Last week comedian Louis CK published a statement about his decades-long industry-known penchant for masturbating in front of subordinates, generally women. It is not the worst thing a dirtbag has publicly said this year – but that says more about what a dumpster fire this year has been than about him. His “statement” is another non-apology.

“Sorry” doesn’t make it an apology.

Here’s a rule, folks. Conditional words negate an apology. “I’m sorry if I did anything wrong” is not an apology. “I’m sorry you feel that way” is not an apology. “I’m sorry but” is not an apology.

And with CK’s statement, we have a new version of that: “I’m sorry but I didn’t realize I was in a position of power and privilege.”

This is where I get livid. Because not only is this absolute horseshit, but even if it were true, it makes no goddamn sense.

Which kind of bad are you? 

Society would like us to have believed that these men of status (who, thank God, we are increasingly able to confront about their disturbing behavior) were talented, clever, worthy in some way.

But to say with a straight face that you didn’t know you shouldn’t be lewd? Let alone lewd to a professional subordinate? And that “you learned [this] later in life”? Are you a liar or are you a fool? Either way, you make it clear you should never have had whatever modicum of status you had.

We are past excuses. 

I have swept behavior like this under the rug in my own life. I have been complicit in the institutional conspiracy of silence that women keep to be successful.

We know who and what to avoid.
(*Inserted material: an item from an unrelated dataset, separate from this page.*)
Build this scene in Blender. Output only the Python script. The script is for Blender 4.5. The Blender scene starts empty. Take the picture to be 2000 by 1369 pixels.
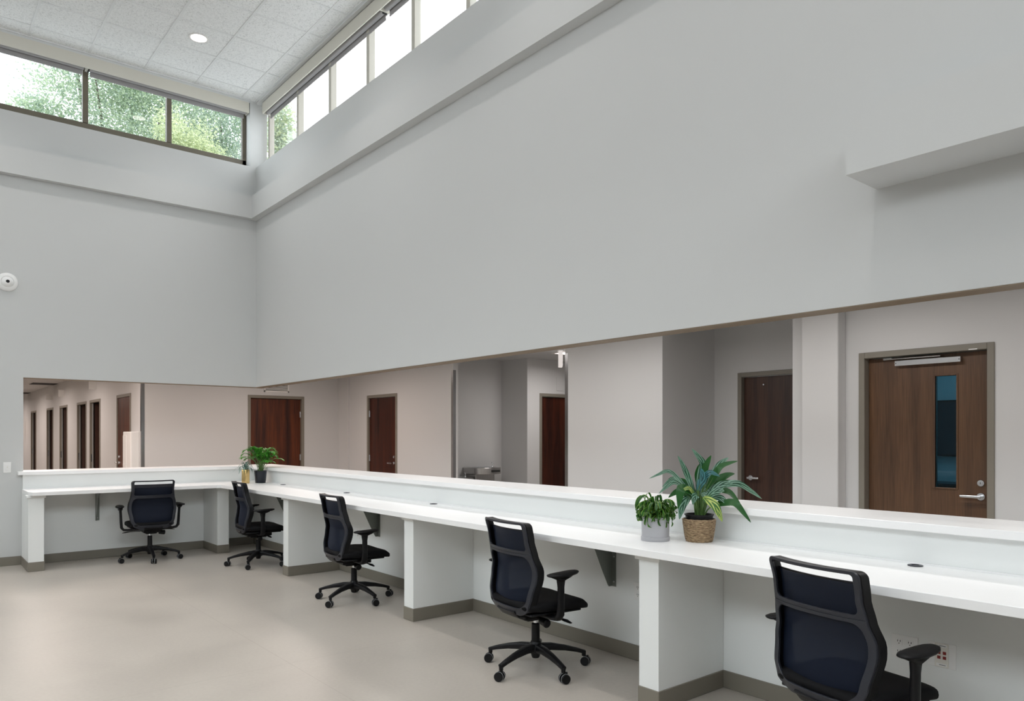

We warn each other, we make dark jokes, we keep an eye out for younger women, we are polite when we are uncomfortable, we get upset when we have the luxury to, we investigate our options, we see that confronting it is far more likely to hurt us than them, we keep our mouths shut, and we move on. That has been the status quo. It’s humiliating. It’s exhausting. And it’s wrong.

I’m angry and I’m tired. Because I’ve kept my mouth shut on my own behalf, on behalf of the women who came to me crying, and on behalf of all the other times I’ve heard these experiences recounted. Because I’ve felt lucky that nothing worse has happened to me. Because, while some of these men are being held accountable, far too many aren’t. That includes my former boss; my former coach; possibly even people with whom I’ve had relationships; and, of course, my country’s president, who remains an unabashed member of this repulsive, inadequate club.

I’m so fucking angry. Perhaps most of all at the idea that any of this could be difficult to understand, as CK implies.

Actual men are better than this. 

A few years ago, I did agree with the “#yesallwomen” campaign, whose point was that men don’t realize the minefield women navigate. But I see now that that can inadvertently do an enormous disservice to competent men. To good men. (You’ll notice that, in that post I link to, I quoted CK. The irony is painfully heavy.)

I know many good men who don’t need a remedial course on how be a decent human. This is not just “what men do.” This is about what some – too many, but certainly not all – weak, broken, foul men do.

So no. You don’t get to explain that your position of power rendered you incapable of understanding. You don’t get to claim that you didn’t understand consent because you’re a man. You don’t get to not know.